There is no difference in the law or the mode of operation of electric currents in a volcano, in a cloud, in the earth, in the sun or planets, in an electric light, or in a man's body. The same law exists and the same natural results follow when one lights the gas with a flash of electricity from his finger, as when a meteor blazes, a comet flares out in space, or a sun becomes luminous. The same force that man causes to run along a telegraph wire, or through a telephone circuit, or which runs a street car line, or is taken by the brushes from a revolving dynamo, is the same force and operated under the same law or mode of force as the electric life-giving currents that come from the sun constantly in an omnipotent tide of power.

Prof. Thomson says: "The earth is generally found to be negatively electrified, and is insulated in its atmosphere, being in fact a conductor touched only by air—a strong insulator."

He says further: "The quality of non-resistance to electric force of the interplanetary ether being considered, the earth, the atmosphere and the surrounding medium may be regarded as constituting respectively, the inner coating, the dielectric and the outer coating of a large Leyden jar charged negatively."

Prof. S. P. Thomson in "Electricity and Magnetism," says: "Gilbert made the discovery that the compass points north and south because the earth is also a great magnet. Faraday said: 'All matter is in a magnetic condition.' Sir Oliver Lodge says: 'The idea that magnetism is a whirl of electricity is as old as Ampere. Perceiving that a magnet could be initiated by an electric whirl, he made the hypothesis that an electric whirl existed in every magnet.'"

Maxwell announced the proposition that electro-magnetic phenomena and light phenomena have their origin in the same medium and are identical in nature. Hertz, by actually producing, detecting and controlling electric waves, caused the discovery of wireless electricity. And it is by the wonderful wireless telegraphy of light that man is put in communication with every considerable body in the universe, including even the invisible. By it the goings on in Sirius and Algol, Orion and the Pleiades are reported across enormous stretches of millions of millions of miles of space. And by the vibratory motion of the invisibly small, all things are revealed; the infinitely little has enabled us to conquer the inconceivably big. I hold seeing and hearing are the simplest examples of wireless telegraphy.

Elihu Thomson, the great electrician, says: "Hertz proved that all luminous phenomena are in essence electrical. Wireless electricity is the outcome of Hertz's experiments on electric waves, and electrical conditions and actions are more fundamental than hitherto regarded."

William Ramsey, the distinguished chemist, says: "It is a primary assumption that atoms of elements or in certain cases groups of atoms are themselves electrified, and atoms possess positive and negative poles, and combinations ensue between such oppositely electrified bodies."

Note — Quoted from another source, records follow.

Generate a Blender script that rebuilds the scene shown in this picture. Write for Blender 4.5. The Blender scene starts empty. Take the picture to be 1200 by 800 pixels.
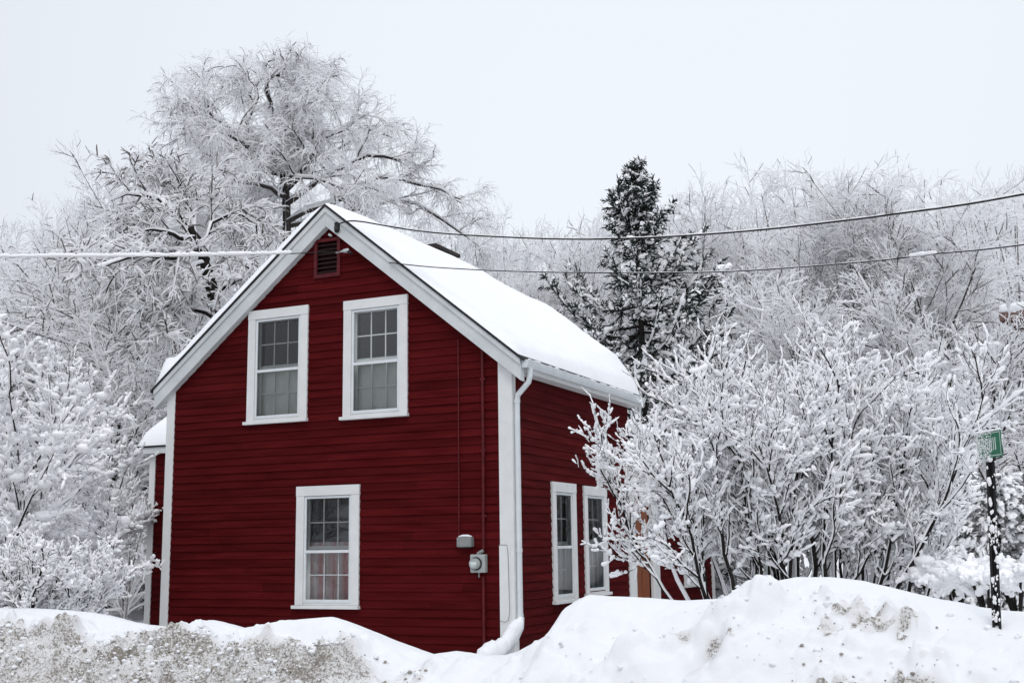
import bpy, math, random
import numpy as np
from math import radians as rad
S = bpy.context.scene
COL = S.collection
# ------------------------------------------------------------------ camera
F = 1373.892
CAM = np.array([6.7619, -14.6412, 1.6])
YAW, PIT, ROLL = -.4311, .1728, -.0147
fw = np.array([math.sin(YAW)*math.cos(PIT), math.cos(YAW)*math.cos(PIT), math.sin(PIT)])
_r = np.array([math.cos(YAW), -math.sin(YAW), 0.0]); _u = np.cross(_r, fw)
RT = _r*math.cos(ROLL) + _u*math.sin(ROLL); UP = -_r*math.sin(ROLL) + _u*math.cos(ROLL)
from mathutils import Matrix
cd = bpy.data.cameras.new('camera'); cam = bpy.data.objects.new('camera', cd); COL.objects.link(cam)
cam.matrix_world = Matrix(((RT[0], UP[0], -fw[0], CAM[0]), (RT[1], UP[1], -fw[1], CAM[1]), (RT[2], UP[2], -fw[2], CAM[2]), (0, 0, 0, 1)))
cd.sensor_width = 36; cd.lens = F/1200*36; cd.clip_end = 2000; cd.clip_start = .1
S.camera = cam

def at(px, py, D):
    """world point at horizontal distance D (metres) from where the photographer stood"""
    d = fw + RT*(px-600)/F - UP*(py-400)/F
    return CAM + d*D/np.hypot(d[0], d[1])
def on_y(px, py, y):
    d = fw + RT*(px-600)/F - UP*(py-400)/F
    return CAM + d*(y-CAM[1])/d[1]

# ------------------------------------------------------------------ world, sun
ZEN = 1.4
SUN_EL, SUN_AZ = rad(52), rad(150)      # azimuth clockwise from +y
w = bpy.data.worlds.new('World'); S.world = w; w.use_nodes = True
nt = w.node_tree; nt.nodes.clear()
def N(nt, t, **k):
    n = nt.nodes.new(t)
    for a, b in k.items(): setattr(n, a, b)
    return n
out = N(nt, 'ShaderNodeOutputWorld'); bg = N(nt, 'ShaderNodeBackground'); sky = N(nt, 'ShaderNodeTexSky')
sky.sky_type = 'NISHITA'; sky.sun_disc = False; sky.sun_elevation = SUN_EL; sky.sun_rotation = SUN_AZ
tc = N(nt, 'ShaderNodeTexCoord'); dot = N(nt, 'ShaderNodeVectorMath', operation='DOT_PRODUCT')
g = at(760, 150, 1) - CAM; g /= np.linalg.norm(g)          # thin place in the cloud deck
dot.inputs[1].default_value = g
nz = N(nt, 'ShaderNodeTexNoise'); nz.inputs['Scale'].default_value = 1.7; nz.inputs['Detail'].default_value = 3
ma = N(nt, 'ShaderNodeMath', operation='MULTIPLY_ADD'); ma.inputs[1].default_value = .05
mr = N(nt, 'ShaderNodeMapRange'); mr.inputs['From Min'].default_value = .80; mr.inputs['From Max'].default_value = 1.02
ramp = N(nt, 'ShaderNodeMix', data_type='RGBA')
ramp.inputs['A'].default_value = (7.2, 7.55, 8.3, 1); ramp.inputs['B'].default_value = (8.5, 8.95, 9.5, 1)
mix = N(nt, 'ShaderNodeMix', data_type='RGBA'); mix.inputs['Factor'].default_value = .97
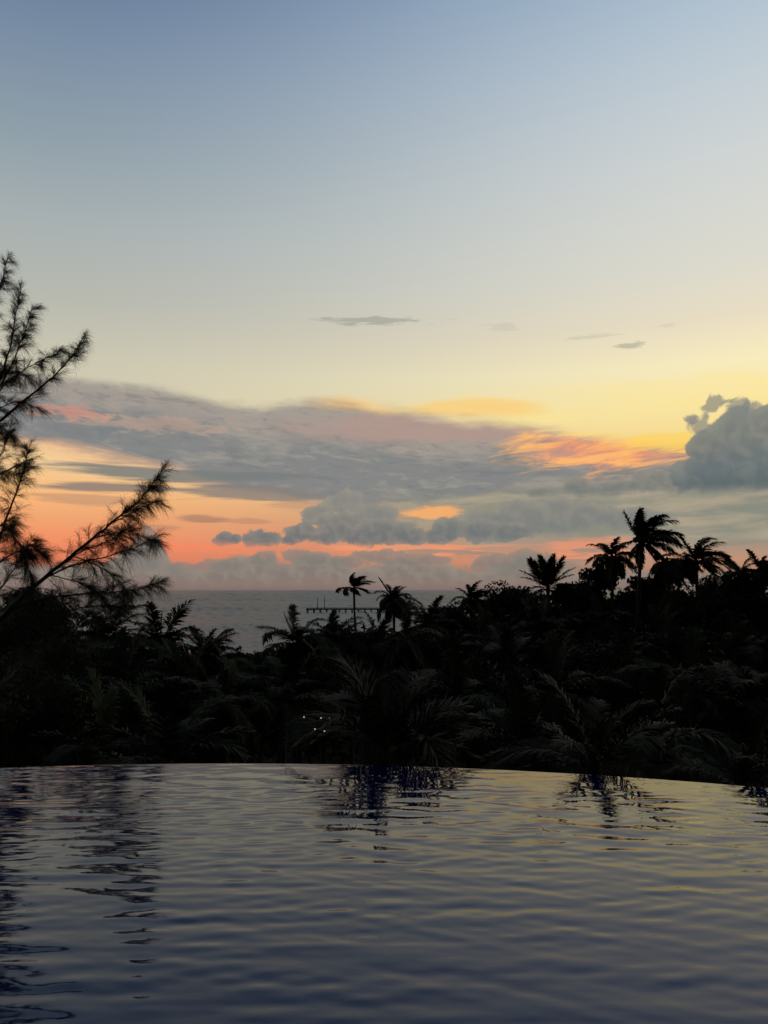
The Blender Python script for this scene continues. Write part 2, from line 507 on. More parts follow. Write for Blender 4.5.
def water_mat(name, col, rough, bumps, ior=1.33, tint=(1, 1, 1)):
    m = bpy.data.materials.new(name); m.use_nodes = True
    t = m.node_tree; b = t.nodes['Principled BSDF']
    b.inputs['Base Color'].default_value = (*col, 1)
    b.inputs['Roughness'].default_value = rough
    b.inputs['IOR'].default_value = ior
    b.inputs['Specular Tint'].default_value = (*tint, 1)
    tc = t.nodes.new('ShaderNodeTexCoord')
    prev = None
    for (sx, sy, dist, strength, detail) in bumps:
        mp = t.nodes.new('ShaderNodeMapping'); mp.inputs['Scale'].default_value = (sx, sy, 1)
        t.links.new(tc.outputs['Object'], mp.inputs['Vector'])
        n = t.nodes.new('ShaderNodeTexNoise'); n.noise_dimensions = '2D'; n.inputs['Scale'].default_value = 1.0; n.inputs['Detail'].default_value = detail
        t.links.new(mp.outputs[0], n.inputs['Vector'])
        bp = t.nodes.new('ShaderNodeBump'); bp.inputs['Strength'].default_value = strength; bp.inputs['Distance'].default_value = dist
        t.links.new(n.outputs['Fac'], bp.inputs['Height'])
        if prev: t.links.new(prev.outputs[0], bp.inputs['Normal'])
        prev = bp
    if prev: t.links.new(prev.outputs[0], b.inputs['Normal'])
    return m


M['pool'] = water_mat('pool_water', (0.001, 0.008, 0.060), 0.03, [(9.0, 18.0, 0.003, 0.15, 2)], 1.56, (0.0, 0.10, 0.46))
M['sea'] = water_mat('sea_water', (0.080, 0.200, 0.290), 0.3, [(0.5, 0.9, 0.15, 0.5, 2)], 1.11)

# ------------------------------------------------------------------ sea, shore, ground

# wind waves as real geometry; they lengthen with distance like what one can make out of them
rng = np.random.default_rng(4)
ND, NA = 760, 620
dist = 95.0 * (42000 / 95.0) ** np.linspace(0, 1, ND)
ang = np.radians(np.concatenate((np.linspace(-80, -32, 30), np.linspace(-31.5, 31.5, NA - 60), np.linspace(32, 80, 30))))
gd, ga = np.meshgrid(dist, ang, indexing='ij')
ld = np.log(gd) / math.log(42000 / 95.0) * ND
hh = np.zeros_like(gd)
for k in range(36):
    lam = rng.uniform(4.2, 13.0)
    f = 2 * math.pi / lam
    hh += (lam / 40) * np.sin(ld * f + ga * rng.normal(0, 260) + rng.uniform(0, 6.28) + 2.0 * np.sin(ga * rng.uniform(10, 60) + ld * rng.uniform(-0.05, 0.05))) * (0.6 + 0.5 * np.sin(ga * rng.uniform(5, 40) + ld * 0.03 * k + k))
calm = 0.75 + 0.35 * np.sin(ld * 0.11 + 3 * np.sin(ga * 3.0)) * np.sin(ld * 0.043 + ga * 6 + 1.0)
step = gd * (math.log(42000 / 95.0) / ND)
hh = hh / hh.std() * 0.10 * calm * np.minimum(step, 14.0) / 1.0
V = np.stack((gd * np.sin(ga), gd * np.cos(ga), hh), -1).reshape(-1, 3)
i, j = np.meshgrid(np.arange(ND - 1), np.arange(NA - 1), indexing='ij')
q = np.stack((i * NA + j, i * NA + j + 1, (i + 1) * NA + j + 1, (i + 1) * NA + j), -1).reshape(-1, 4)
kind(MB().add(V, q).build('sea', M['sea'], smooth_=True), 'structure')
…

Mr. Francis Grierson, a prominent scientist of London, in a recent London periodical, says: "So far as we know electricity is the soul of visible form. What we call brain waves have an analogy to electric waves. The discoveries and inventions of the last ten years have made child's play of every previously known system of philosophy. The simple but amazing facts disclosed during the past five years, render the dreams, speculations and guesswork of the past absurd. The little we know in a practical way is more than all the philosophers of the past knew from Aristotle to Leibnitz."

Prof. Langley, in his address at the 1902 session of the American Association of Science, stated that, "up to 1872 it was almost universally believed that there were three different kinds of energy—actinic, luminous and thermal—represented in the spectrum;" but he affirmed: "There is only one radiant energy which appears to us as actinic, luminous or thermal, according to the way we observe it.